Task description: Pick out every line holding the string "scene" and copy it.

Dataset excerpt:
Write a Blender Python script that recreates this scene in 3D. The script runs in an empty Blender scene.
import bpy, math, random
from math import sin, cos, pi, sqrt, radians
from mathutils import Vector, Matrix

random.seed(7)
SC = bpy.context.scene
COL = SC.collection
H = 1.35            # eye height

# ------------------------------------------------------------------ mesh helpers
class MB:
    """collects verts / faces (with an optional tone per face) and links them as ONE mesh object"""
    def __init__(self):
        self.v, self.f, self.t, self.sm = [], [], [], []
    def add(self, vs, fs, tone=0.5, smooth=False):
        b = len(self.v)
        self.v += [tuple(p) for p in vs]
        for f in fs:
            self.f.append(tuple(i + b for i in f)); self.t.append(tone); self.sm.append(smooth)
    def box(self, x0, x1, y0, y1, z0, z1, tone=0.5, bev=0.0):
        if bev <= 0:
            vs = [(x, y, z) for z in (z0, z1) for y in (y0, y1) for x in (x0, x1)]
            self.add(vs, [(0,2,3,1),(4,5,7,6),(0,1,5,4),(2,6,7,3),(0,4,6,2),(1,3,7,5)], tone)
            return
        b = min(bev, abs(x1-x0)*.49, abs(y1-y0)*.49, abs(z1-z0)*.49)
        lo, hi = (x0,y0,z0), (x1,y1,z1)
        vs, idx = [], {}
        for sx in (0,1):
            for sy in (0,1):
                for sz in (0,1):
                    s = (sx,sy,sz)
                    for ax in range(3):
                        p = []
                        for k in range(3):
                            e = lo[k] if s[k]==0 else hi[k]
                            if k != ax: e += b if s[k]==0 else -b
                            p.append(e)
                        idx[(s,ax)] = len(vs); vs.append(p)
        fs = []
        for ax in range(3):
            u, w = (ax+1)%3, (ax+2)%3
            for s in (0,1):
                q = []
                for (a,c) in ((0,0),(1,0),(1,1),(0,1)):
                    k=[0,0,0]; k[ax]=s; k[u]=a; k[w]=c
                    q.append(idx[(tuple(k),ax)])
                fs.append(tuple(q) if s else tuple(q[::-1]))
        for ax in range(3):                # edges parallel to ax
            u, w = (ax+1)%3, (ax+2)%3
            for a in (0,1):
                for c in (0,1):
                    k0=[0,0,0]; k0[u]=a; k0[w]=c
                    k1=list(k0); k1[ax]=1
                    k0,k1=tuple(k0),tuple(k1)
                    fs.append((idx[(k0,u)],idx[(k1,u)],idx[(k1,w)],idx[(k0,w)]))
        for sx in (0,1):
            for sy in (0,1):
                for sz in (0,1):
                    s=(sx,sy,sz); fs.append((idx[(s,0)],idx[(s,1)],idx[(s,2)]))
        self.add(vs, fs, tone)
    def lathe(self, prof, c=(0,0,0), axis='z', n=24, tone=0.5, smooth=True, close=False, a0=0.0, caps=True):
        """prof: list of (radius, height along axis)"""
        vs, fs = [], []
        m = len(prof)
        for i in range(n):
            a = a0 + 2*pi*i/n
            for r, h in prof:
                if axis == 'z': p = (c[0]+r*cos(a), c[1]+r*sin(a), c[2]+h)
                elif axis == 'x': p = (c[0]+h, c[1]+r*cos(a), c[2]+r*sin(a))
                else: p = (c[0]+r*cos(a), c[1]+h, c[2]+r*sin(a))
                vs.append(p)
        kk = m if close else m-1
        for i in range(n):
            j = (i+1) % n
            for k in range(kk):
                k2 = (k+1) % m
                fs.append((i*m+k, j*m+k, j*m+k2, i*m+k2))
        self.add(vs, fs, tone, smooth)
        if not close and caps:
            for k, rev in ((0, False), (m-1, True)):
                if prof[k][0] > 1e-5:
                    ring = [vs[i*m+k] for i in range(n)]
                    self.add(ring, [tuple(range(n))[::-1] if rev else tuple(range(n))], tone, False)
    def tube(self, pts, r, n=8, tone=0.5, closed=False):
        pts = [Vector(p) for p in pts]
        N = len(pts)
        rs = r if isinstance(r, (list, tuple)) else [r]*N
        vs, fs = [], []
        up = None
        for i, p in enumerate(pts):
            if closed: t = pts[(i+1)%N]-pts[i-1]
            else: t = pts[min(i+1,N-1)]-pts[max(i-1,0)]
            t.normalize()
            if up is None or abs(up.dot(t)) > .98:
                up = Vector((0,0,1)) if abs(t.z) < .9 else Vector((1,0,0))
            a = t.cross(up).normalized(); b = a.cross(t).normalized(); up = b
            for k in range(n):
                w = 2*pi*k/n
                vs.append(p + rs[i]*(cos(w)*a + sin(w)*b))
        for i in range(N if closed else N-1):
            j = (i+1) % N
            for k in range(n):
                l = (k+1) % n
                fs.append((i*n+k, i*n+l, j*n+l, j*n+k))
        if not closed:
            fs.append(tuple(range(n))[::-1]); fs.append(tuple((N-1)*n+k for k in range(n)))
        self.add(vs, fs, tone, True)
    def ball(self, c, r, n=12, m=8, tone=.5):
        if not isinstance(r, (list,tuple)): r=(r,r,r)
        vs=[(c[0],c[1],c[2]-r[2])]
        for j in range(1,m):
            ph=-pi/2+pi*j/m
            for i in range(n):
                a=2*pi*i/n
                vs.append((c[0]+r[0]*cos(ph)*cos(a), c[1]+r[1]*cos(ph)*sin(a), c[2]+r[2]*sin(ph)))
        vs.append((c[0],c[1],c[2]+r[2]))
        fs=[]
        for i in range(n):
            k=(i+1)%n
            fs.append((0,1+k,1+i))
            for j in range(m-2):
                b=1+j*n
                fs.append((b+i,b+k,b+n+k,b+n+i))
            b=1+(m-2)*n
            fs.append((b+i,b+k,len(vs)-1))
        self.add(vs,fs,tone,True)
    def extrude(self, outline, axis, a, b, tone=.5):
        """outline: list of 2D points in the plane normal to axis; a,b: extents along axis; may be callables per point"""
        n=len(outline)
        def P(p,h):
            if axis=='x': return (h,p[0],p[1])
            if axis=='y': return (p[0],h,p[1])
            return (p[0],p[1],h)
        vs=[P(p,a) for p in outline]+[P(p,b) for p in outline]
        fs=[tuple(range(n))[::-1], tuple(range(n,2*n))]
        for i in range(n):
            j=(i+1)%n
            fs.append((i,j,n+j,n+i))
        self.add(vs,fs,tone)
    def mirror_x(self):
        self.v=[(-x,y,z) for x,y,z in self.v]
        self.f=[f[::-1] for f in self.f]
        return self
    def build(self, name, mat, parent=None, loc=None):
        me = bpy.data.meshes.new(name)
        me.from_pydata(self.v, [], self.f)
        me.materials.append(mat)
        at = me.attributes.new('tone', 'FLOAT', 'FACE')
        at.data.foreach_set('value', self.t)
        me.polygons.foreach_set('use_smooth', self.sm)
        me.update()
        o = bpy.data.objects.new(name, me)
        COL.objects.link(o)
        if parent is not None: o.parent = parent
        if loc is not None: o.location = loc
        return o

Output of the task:
Write a Blender Python script that recreates this scene in 3D. The script runs in an empty Blender scene.
SC = bpy.context.scene